EFERT, for instance, has been forced to sell its products at a premium due to the higher feedstock gas rates under the PP12 pricing structure. This has negatively impacted its sales, as competitors with cheaper products have drawn away cost-conscious customers.
Company Highlights: Mixed Earnings for Key Players
- EFERT
EFERT experienced a 21% QoQ drop in earnings due to lower sales, largely driven by its higher bag prices relative to competitors. The company is expected to post a profit after tax (PAT) of PKR 7.5 billion, translating to an earnings per share (EPS) of PKR 5.7. Despite the dip in earnings, EFERT is expected to announce a dividend per share (DPS) of PKR 6.0. - FFBL
FFBL, on the other hand, had a more positive outlook in 3QCY24. The company’s earnings are forecasted to increase by 4% QoQ, thanks to a rise in both urea and DAP offtakes.

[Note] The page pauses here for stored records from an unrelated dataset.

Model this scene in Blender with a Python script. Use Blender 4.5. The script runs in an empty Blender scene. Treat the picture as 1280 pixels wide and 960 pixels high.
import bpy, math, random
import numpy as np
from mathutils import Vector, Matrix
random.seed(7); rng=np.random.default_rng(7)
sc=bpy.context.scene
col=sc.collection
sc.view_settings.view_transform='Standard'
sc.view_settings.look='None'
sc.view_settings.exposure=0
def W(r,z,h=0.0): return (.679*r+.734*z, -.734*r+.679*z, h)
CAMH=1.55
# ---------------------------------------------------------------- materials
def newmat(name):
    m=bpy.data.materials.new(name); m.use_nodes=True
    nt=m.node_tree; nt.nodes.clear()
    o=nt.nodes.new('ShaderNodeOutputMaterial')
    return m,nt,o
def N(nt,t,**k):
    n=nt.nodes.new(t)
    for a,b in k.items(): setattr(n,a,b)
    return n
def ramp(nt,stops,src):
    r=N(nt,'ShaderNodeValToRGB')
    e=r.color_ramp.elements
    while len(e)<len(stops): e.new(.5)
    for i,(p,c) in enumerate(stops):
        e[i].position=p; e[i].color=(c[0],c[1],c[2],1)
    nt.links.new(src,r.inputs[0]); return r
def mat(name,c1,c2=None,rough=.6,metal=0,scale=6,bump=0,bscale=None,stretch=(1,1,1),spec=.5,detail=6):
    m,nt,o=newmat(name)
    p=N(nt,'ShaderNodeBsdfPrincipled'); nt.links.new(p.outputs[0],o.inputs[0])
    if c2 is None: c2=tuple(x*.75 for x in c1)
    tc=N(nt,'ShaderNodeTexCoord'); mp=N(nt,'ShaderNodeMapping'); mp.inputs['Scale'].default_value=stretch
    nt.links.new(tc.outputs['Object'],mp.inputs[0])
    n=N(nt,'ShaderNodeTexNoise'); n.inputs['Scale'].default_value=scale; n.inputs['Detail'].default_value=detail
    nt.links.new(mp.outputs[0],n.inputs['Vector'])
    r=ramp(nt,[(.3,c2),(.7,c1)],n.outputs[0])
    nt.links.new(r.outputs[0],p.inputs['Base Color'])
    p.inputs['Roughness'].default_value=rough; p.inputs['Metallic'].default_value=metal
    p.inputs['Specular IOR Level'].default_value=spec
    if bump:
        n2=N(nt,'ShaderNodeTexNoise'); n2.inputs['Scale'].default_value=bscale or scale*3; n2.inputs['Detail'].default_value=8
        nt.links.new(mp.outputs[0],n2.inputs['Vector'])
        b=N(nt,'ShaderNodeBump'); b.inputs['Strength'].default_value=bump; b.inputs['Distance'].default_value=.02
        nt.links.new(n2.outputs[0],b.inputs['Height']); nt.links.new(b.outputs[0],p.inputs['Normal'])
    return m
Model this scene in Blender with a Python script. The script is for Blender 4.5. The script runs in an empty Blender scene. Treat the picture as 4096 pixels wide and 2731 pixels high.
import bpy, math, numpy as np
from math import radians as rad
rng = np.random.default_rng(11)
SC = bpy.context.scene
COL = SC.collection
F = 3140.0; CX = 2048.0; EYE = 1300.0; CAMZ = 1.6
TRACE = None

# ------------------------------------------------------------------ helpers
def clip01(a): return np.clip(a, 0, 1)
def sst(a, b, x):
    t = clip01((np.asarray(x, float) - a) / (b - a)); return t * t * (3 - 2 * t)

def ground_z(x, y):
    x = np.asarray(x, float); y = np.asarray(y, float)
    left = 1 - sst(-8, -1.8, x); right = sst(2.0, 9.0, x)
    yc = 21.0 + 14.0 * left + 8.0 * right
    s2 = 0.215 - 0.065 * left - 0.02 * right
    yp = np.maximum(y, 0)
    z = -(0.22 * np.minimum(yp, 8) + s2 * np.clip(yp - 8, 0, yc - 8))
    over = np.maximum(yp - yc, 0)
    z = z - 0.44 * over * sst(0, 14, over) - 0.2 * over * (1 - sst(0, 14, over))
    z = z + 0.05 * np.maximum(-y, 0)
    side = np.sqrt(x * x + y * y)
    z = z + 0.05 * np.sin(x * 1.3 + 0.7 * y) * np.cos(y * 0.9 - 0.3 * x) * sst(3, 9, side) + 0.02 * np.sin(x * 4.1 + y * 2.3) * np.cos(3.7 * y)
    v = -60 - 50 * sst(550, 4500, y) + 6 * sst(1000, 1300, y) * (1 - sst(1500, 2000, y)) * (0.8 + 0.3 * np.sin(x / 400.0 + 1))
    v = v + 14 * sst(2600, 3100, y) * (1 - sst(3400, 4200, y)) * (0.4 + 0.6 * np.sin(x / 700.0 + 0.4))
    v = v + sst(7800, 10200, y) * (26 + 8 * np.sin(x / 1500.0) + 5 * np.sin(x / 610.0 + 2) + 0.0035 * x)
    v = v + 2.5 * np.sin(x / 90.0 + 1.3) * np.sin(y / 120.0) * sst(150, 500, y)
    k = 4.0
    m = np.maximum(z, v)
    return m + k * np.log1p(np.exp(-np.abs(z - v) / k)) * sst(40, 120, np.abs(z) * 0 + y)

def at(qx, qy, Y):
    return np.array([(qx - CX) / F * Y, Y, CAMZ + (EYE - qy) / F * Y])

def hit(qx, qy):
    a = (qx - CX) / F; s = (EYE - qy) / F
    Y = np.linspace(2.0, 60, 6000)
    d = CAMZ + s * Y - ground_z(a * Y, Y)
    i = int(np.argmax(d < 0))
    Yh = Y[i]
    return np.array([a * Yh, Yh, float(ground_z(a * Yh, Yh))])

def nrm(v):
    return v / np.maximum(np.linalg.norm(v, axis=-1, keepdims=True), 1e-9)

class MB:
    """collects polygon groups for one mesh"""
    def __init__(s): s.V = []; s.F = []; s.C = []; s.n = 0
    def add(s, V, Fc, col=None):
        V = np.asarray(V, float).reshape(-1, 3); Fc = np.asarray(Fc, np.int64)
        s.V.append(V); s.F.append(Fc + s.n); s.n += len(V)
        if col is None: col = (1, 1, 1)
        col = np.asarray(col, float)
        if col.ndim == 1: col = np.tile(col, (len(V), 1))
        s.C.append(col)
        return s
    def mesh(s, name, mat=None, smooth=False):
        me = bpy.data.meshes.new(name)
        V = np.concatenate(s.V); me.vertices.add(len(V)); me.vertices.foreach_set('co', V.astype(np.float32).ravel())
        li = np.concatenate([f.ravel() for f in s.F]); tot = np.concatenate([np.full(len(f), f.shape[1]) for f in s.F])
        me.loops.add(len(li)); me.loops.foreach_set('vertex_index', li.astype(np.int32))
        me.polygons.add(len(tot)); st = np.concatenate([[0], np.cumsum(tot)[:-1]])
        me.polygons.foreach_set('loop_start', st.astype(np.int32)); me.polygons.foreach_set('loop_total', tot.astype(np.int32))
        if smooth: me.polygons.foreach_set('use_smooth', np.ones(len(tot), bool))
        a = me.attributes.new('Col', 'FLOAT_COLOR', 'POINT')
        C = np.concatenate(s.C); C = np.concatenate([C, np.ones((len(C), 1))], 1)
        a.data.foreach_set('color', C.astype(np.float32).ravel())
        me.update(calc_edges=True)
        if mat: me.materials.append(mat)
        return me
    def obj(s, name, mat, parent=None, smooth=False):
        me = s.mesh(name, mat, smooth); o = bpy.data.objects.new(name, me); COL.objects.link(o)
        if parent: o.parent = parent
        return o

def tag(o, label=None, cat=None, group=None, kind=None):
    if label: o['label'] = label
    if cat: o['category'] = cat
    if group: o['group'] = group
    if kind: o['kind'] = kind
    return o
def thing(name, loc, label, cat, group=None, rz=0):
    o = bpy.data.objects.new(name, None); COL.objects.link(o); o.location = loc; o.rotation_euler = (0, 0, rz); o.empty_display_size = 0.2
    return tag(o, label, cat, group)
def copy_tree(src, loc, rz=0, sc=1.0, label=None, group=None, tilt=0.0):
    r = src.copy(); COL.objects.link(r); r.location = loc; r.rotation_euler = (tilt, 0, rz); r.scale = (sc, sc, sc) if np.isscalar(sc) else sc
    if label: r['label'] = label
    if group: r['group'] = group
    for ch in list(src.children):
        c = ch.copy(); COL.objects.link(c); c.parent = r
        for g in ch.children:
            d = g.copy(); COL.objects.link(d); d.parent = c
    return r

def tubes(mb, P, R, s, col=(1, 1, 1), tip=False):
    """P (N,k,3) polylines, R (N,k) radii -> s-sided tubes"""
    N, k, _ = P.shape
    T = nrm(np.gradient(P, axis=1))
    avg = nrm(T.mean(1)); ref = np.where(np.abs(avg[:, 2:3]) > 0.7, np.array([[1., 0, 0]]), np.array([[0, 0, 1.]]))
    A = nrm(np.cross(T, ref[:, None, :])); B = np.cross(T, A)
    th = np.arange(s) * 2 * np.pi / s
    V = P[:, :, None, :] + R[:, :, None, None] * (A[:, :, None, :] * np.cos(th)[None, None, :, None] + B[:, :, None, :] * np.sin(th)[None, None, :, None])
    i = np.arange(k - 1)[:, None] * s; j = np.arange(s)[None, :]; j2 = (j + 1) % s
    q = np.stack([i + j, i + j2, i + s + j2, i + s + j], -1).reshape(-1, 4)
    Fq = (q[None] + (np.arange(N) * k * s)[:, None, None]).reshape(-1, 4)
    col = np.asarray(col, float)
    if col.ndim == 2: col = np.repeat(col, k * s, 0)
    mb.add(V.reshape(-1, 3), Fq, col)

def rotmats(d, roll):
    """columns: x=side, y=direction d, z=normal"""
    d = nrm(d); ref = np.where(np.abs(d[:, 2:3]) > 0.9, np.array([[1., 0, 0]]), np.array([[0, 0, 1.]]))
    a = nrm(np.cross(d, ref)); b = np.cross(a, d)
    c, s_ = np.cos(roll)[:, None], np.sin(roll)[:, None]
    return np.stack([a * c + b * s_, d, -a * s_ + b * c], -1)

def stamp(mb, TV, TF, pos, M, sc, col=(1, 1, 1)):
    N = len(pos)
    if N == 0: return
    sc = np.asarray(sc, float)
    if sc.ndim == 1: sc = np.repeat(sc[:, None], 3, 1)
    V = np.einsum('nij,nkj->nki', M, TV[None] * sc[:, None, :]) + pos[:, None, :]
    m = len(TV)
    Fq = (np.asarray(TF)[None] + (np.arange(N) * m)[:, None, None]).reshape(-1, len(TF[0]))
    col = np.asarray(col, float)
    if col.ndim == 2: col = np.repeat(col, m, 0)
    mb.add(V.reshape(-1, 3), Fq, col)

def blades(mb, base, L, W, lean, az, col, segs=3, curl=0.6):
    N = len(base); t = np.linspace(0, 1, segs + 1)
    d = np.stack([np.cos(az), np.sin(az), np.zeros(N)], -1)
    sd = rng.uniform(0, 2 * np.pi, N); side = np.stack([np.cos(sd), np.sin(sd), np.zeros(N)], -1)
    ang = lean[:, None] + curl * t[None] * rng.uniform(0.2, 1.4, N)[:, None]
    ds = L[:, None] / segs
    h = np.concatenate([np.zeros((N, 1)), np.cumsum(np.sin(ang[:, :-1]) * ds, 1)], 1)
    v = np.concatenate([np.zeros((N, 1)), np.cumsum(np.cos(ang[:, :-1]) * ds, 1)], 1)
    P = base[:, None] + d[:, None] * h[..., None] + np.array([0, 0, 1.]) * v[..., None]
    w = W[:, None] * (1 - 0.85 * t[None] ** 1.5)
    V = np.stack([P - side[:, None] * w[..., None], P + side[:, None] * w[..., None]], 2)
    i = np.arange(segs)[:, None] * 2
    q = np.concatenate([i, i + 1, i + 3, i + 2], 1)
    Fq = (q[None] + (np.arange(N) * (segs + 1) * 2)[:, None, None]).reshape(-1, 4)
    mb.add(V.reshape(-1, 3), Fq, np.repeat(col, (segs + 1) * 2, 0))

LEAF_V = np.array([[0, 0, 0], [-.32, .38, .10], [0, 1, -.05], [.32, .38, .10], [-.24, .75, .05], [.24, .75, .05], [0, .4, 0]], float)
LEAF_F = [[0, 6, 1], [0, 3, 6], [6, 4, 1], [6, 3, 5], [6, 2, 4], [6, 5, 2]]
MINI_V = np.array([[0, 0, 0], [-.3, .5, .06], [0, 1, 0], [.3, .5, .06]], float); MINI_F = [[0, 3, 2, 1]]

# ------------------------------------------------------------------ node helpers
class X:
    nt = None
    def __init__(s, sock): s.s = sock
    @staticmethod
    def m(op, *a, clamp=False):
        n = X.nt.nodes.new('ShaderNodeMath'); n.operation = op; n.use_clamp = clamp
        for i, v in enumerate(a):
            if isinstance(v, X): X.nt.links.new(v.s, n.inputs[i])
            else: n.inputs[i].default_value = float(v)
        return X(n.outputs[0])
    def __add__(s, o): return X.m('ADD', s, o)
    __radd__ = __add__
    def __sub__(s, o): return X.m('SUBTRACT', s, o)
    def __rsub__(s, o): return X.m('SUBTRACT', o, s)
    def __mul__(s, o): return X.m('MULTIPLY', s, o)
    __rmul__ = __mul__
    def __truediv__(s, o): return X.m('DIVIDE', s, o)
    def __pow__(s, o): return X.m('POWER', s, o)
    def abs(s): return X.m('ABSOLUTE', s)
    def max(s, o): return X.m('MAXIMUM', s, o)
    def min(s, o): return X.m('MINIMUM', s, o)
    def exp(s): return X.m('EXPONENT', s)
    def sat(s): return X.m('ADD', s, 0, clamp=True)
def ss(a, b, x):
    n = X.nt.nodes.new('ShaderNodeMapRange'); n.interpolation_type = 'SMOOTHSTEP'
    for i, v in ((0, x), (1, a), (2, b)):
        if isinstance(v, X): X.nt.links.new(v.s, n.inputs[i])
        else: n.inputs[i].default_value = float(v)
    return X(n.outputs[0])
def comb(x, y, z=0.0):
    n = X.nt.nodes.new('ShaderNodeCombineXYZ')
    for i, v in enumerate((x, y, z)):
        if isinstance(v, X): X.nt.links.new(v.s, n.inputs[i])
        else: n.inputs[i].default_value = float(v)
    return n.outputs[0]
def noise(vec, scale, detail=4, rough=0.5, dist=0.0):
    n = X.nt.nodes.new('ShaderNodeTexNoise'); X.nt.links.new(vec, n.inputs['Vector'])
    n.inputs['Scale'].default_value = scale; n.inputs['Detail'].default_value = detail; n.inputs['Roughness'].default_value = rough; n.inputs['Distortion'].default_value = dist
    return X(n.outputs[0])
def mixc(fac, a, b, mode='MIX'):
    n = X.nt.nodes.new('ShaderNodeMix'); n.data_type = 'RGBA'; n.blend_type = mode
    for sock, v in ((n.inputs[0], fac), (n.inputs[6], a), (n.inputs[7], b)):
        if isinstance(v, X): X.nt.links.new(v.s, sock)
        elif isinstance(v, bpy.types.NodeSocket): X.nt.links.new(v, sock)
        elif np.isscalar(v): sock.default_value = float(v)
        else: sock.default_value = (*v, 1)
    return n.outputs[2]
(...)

With international prices for DAP and phosphoric acid remaining stable, FFBL has been able to maintain healthy margins. The company is expected to post an EPS of PKR 4.26, although no dividend is anticipated this quarter. - FFC
FFC is expected to report a PAT of PKR 13.8 billion, a substantial 51% YoY growth. Benefiting from lower gas prices, the company has managed to achieve gross margins of around 51%. FFC is expected to declare a final cash dividend of PKR 9.0 per share.
Looking Ahead: A Complex Market for Fertilizers
With gas price challenges and fluctuating demand due to variable farm incomes, the fertilizer sector in Pakistan continues to face uncertainty. The performance of key players like EFERT, FFBL, and FFC in the upcoming quarters will likely depend on how the gas price disparities evolve and how international markets influence the prices of key agricultural commodities.